Subspace-Hypercyclic Abelian Semigroups of Matrices on \({\mathbb {R}}^{n}\)

Abstract

Let G be an abelian semigroup of matrices on \({\mathbb {K}}^{n}\) (\(n\ge 1\)), \({\mathbb {K}} = {\mathbb {R}} \text { or } {\mathbb {C}}\). It is called subspace-hypercyclic for a non-zero subspace M of \({\mathbb {K}}^{n}\), if there exists \(x\in {\mathbb {K}}^{n}\) such that \(G(x)\cap M\) is dense in M. In this paper, we give a complete characterization of subspace-hypercyclicity for abelian semigroups G of matrices on \({\mathbb {R}}^{n}\), \(n\ge 1\) in terms of spectral density property. The complex case is done by the authors in Herzi and Marzougui (J Math Anal Appl 487:123960, 2020). In particular, we construct for any \(n\ge 2\), a one parameter family of abelian semigroups which are subspace-hypercyclic for a plane, but not subspace-hypercyclic for any straight line in \({\mathbb {R}}^{n}\). Others examples of abelian semigroups of matrices on \({\mathbb {R}}^{n}\) satisfying some special properties are given.
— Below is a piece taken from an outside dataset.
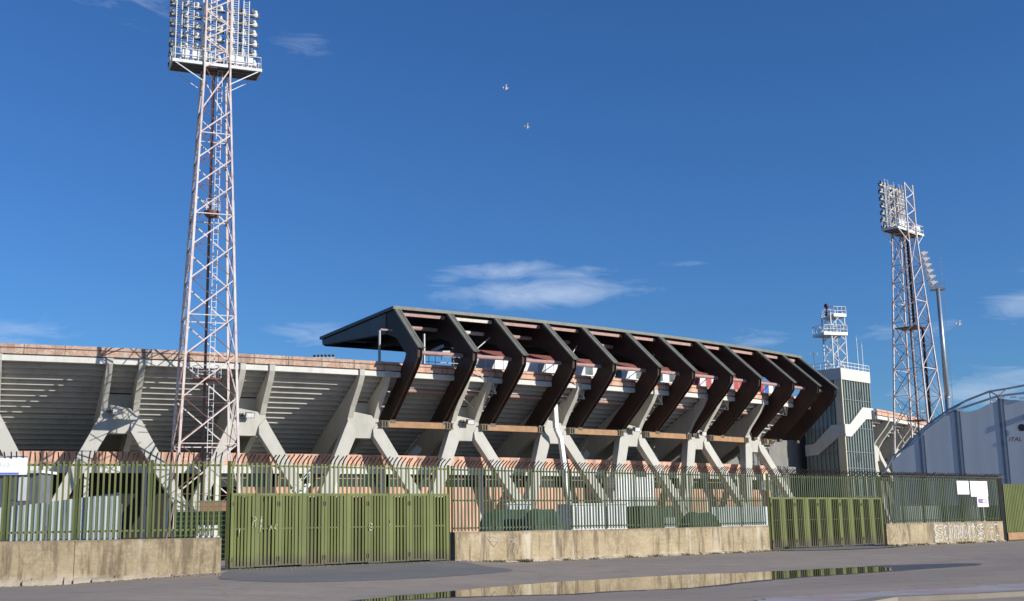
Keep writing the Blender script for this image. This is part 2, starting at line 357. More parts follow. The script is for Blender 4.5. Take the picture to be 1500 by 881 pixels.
def pdist(x,y,poly):
    if inside(x,y,poly): return 0
    m=1e9; n=len(poly)
    for i in range(n):
        (x0,y0),(x1,y1)=poly[i],poly[i-1]; dx,dy=x1-x0,y1-y0
        t=max(0,min(1,((x-x0)*dx+(y-y0)*dy)/(dx*dx+dy*dy+1e-9)))
        m=min(m,math.hypot(x-x0-t*dx,y-y0-t*dy))
    return m
def gz(x,y):
    z=0
    if -22<x<32 and 16<y<66: t=1-min(1,pdist(x,y,PUD)/8.0); z=ZP*(t*t*(3-2*t))
    for (ax,ay),(bx,by),h in (((-11.2,48.3),(-3.2,54.5),.20),((15.2,70.9),(20.5,75.4),.10),((-26,41),(-17,44),-.14)):     # asphalt rises to the gates
        dx,dy=bx-ax,by-ay; k=max(0,min(1,((x-ax)*dx+(y-ay)*dy)/(dx*dx+dy*dy))); d=math.hypot(x-ax-k*dx,y-ay-k*dy)
        q=1-min(1,d/4.2); z+=h*q*q*(3-2*q)
    return z
def draped(name,poly,lift,mat,cell):
    xs=[p[0] for p in poly]; ys=[p[1] for p in poly]; b=MB(); x0,y0=min(xs),min(ys); idx={}
    nx=int((max(xs)-x0)/cell)+1; ny=int((max(ys)-y0)/cell)+1
    def vid(i,j):
        if (i,j) not in idx:
            x,y=x0+i*cell,y0+j*cell; idx[(i,j)]=len(b.v); b.v.append((x,y,gz(x,y)+lift))
        return idx[(i,j)]
    for i in range(nx):
        for j in range(ny):
            if inside(x0+(i+.5)*cell,y0+(j+.5)*cell,poly): b.f.append((vid(i,j),vid(i+1,j),vid(i+1,j+1),vid(i,j+1)))
    o=b.build(name,mat,smooth=True); o['kind']='structure'; return o
fx=[-24+i*.75 for i in range(77)]; fy=[15+i*.75 for i in range(72)]
gx=[-2500,-800,-250,-90,-45]+fx+[45,90,250,800,2500]; gy=[-2500,-800,-200,-60,0]+fy+[90,150,300,900,2500]
b=MB()
for x in gx:
    for y in gy: b.v.append((x,y,gz(x,y)))
for i in range(len(gx)-1):
    for j in range(len(gy)-1): a=i*len(gy)+j; b.f.append((a,a+len(gy),a+len(gy)+1,a+1))
g=b.build('ground',M['ground'],smooth=True); g['kind']='structure'
def flatpoly(name,pts,z,mat):
    b=MB(); b.poly([(x,y,z) for x,y in pts]); o=b.build(name,mat); o['kind']='structure'; return o
cxp=sum(p[0] for p in PUD)/len(PUD); cyp=sum(p[1] for p in PUD)/len(PUD)
flatpoly('damp_asphalt',wob([(cxp+(x-cxp)*1.05+.2,cyp+(y-cyp)*1.055) for x,y in PUD],.20,6,3),ZP+.006,M['damp'])
PW=PUD[:8]+[(14.6,51.0),(15.0,49.6)]+PUD[11:]
flatpoly('puddle_water',wob(PW,.10,6,2),ZP+.010,M['water'])
draped('asphalt_ramp',wob([(-11.1,47.6),(-10.9,45.0),(-9.9,42.6),(-7.6,40.6),(-4.65,42.5),(-1.5,46.1),(-.2,48.6),(-1.2,51.5),(-2.6,54.3),(-3.4,55.0),(-11.3,48.9)],.03,5,5),.008,M['patch'],.14)
draped('asphalt_apron',wob([(14.4,69.9),(16.5,68.8),(22,73.0),(24.6,77.2),(23.6,78.3),(14.8,70.8)],.03,5,6),.008,M['patch'],.2)
# far pavement and kerb at the lower right
b=MB(); pv=[(4.0,23.6),(5.4,26.6),(6.9,27.5),(9.5,28.9),(12.7,30.8),(17.0,33.4),(18.5,31.2),(14.2,28.6),(10.9,26.5),(9.2,25.75),(7.3,25.15),(5.4,22.6)]
draped('sidewalk',pv,.012,M['pave'],.25)
b=MB(); kp=[(3.2,21.9),(5.45,22.5),(7.35,25.05),(9.25,25.65),(10.95,26.4),(14.3,28.5),(18.6,31.1),(18.8,30.8),(14.5,28.15),(11.15,26.05),(9.4,25.3),(7.6,24.75),(5.75,22.2)]
b.prism(kp,lambda x,y:(x,y,-.02),lambda x,y:(x,y,.10)); k=b.build('kerb',M['kerb']); k['kind']='structure'

# ------------------------------------------------------------------ stadium
CX,CY=-132.7,312.1
def pol(r,th,z): return (r*cos(R_(th)),r*sin(R_(th)),z)       # local to the stadium's centre
def W(r,th,z): return (CX+r*cos(R_(th)),CY+r*sin(R_(th)),z)
stad=thing('stadium','long curved concrete football stadium with pink rim and brown steel grandstand roof','stadium',(CX,CY,0))
def sweep(prof,t0,t1,step=.6,closed=True):
    b=MB(); n=max(1,int(round((t1-t0)/step))); m=len(prof)
    for i in range(n+1):
        th=t0+(t1-t0)*i/n
        b.v+=[pol(r,th,z) for r,z in prof]
    for i in range(n):
        for k in range(m if closed else m-1):
            k2=(k+1)%m; b.f.append((i*m+k,i*m+k2,(i+1)*m+k2,(i+1)*m+k))
    if closed:
        b.f.append(tuple(range(m-1,-1,-1))); b.f.append(tuple(n*m+k for k in range(m)))
    return b
T0,T1,TG,TR=-80.0,-14.0,-41.0,-36.45
# rim : parapet with a cap ledge; the stand is cut where the stair tower stands
tread,rise=.72,.414
prof=[]; r,z=230.25,16.2
prof.append((r,z)); r=229.55; prof.append((r,z))
for i in range(19):
    prof.append((r,z-rise)); z-=rise; prof.append((r-tread,z)); r-=tread
prof.append((r,z+1.2)); 
r2,z2=r,z+1.2
top=[]
while r2<229.6:
    top.append((r2+tread,z2)); top.append((r2+tread,z2+rise)); r2+=tread; z2+=rise
top=[(min(a,230.2),min(c,17.2)) for a,c in top]
for a,c,rm in ((T0,-58.95,'rim'),(-58.95,TG,'rimclean'),(TR,T1,'rimclean')):
    sweep([(230.65,16.78),(230.65,17.28),(230.40,17.28),(230.40,16.78)],a,c).build('rim_parapet',M[rm],stad)
    sweep([(230.60,17.33),(230.60,17.62),(230.3,17.62),(230.3,17.33)],a,c).build('rim_cap',M[rm],stad)
    m=int((c-a)/.78); jb=MB()
    for i in range(m):
        th=a+(c-a)*(i+.5)/m; jb.bar(pol(230.66,th,16.8),pol(230.66,th,17.27),.03,.03,up=(1,0,0)); jb.bar(pol(230.61,th,17.34),pol(230.61,th,17.6),.03,.03,up=(1,0,0))
    o=jb.build('rim_joints',M['tower_dark'],stad); o['kind']='stuff'
for a,c in ((T0,TG),(TR,T1)):
    sweep([(230.72,17.275),(230.72,17.335),(230.31,17.335),(230.31,17.275)],a,c).build('rim_ledge',M['tower_dark'],stad)
    sweep([(230.62,16.18),(230.62,16.66),(230.2,16.66),(230.2,16.18)],a,c).build('rim_fascia',M['white_beam'],stad)
    sweep([(230.42,16.6),(230.42,16.85),(230.25,16.85),(230.25,16.6)],a,c).build('rim_shadow_gap',M['dim'],stad)
    sweep(prof+top+[(230.25,17.2)],a,c,.6).build('terrace',M['terr'],stad)
# concourse behind the frames
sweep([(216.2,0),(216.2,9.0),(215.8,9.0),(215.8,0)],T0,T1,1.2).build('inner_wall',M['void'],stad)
sweep([(226.7,7.35),(226.7,7.7),(216.3,7.7),(216.3,7.35)],T0,-43.2,1.2).build('concourse_floor',M['dim'],stad)
sweep([(227.0,7.78),(227.0,8.86),(226.75,8.86),(226.75,7.78)],T0,-43.2).build('concourse_parapet',M['wallpink'],stad)
sweep([(227.06,7.0),(227.06,7.76),(226.72,7.76),(226.72,7.0)],T0,-43.2).build('floor_beam',M['white_beam'],stad)
sweep([(227.0,0),(227.0,5.76),(226.7,5.76),(226.7,0)],-61.75,-43.2).build('ground_floor_wall',M['wallpink'],stad)
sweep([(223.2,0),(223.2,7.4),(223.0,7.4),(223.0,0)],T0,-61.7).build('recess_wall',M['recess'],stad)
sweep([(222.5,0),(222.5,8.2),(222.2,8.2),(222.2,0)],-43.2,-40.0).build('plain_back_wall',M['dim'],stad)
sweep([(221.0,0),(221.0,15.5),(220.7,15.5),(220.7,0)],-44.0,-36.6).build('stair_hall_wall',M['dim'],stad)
sweep([(223.2,8.3),(223.2,9.2),(222.9,9.2),(222.9,8.3)],-43.0,-39.6).build('landing_parapet',M['dim'],stad)
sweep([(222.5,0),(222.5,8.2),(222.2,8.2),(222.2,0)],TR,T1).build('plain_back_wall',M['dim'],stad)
# pillars and window strips
bp=MB(); bp.box(226.6,227.1,-.2,.2,0,7.0); pil=bp.build('pillar',M['white_beam'],stad); first=True
FR=[-64.58+2.88*k for k in range(-2,8)]
SP=2.88
def place(o,th):
    o.rotation_euler=(0,0,R_(th)); return o
pill=[]
for th0 in FR:
    for d in (-.62,.62): pill.append(th0+d)
for i,th in enumerate([t for t in pill if t<-43.4]):
    o=pil if i==0 else pil.copy()
    if i: COL.objects.link(o)
    place(o,th)
bw=MB(); hw=1.15*pi/180*227/2
bw.box(226.42,226.5,-hw,hw,5.78,6.99); win=bw.build('window',M['win'],stad)
fb=MB()
for t in (-hw+.05,0,hw-.05): fb.box(226.5,226.58,t-.04,t+.04,5.78,6.99)
fb.box(226.5,226.58,-hw,hw,6.55,6.62)
fr0=fb.build('window_frame',M['purlin'],win)
k=0
for th0 in FR:
    if th0<-62: continue
    for d in (0,SP/2-.02):
        th=th0+d
        if th>-44: continue
        o=win if k==0 else copy_tree(win)
        k+=1; place(o,th)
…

Further, we construct for every non-zero subspace M of \({\mathbb {K}}^{n}\), \(n\ge 1\), a hypercyclic abelian semigroup of \(\mathrm {GL}(n,{\mathbb {K}})\) that is subspace-hypercyclic for M. This result can be seen as the analogous for abelian semigroups to that given for operators on Banach spaces in Augusto and Pellegrini (Adv Oper Theory 5:1814–1824, 2020).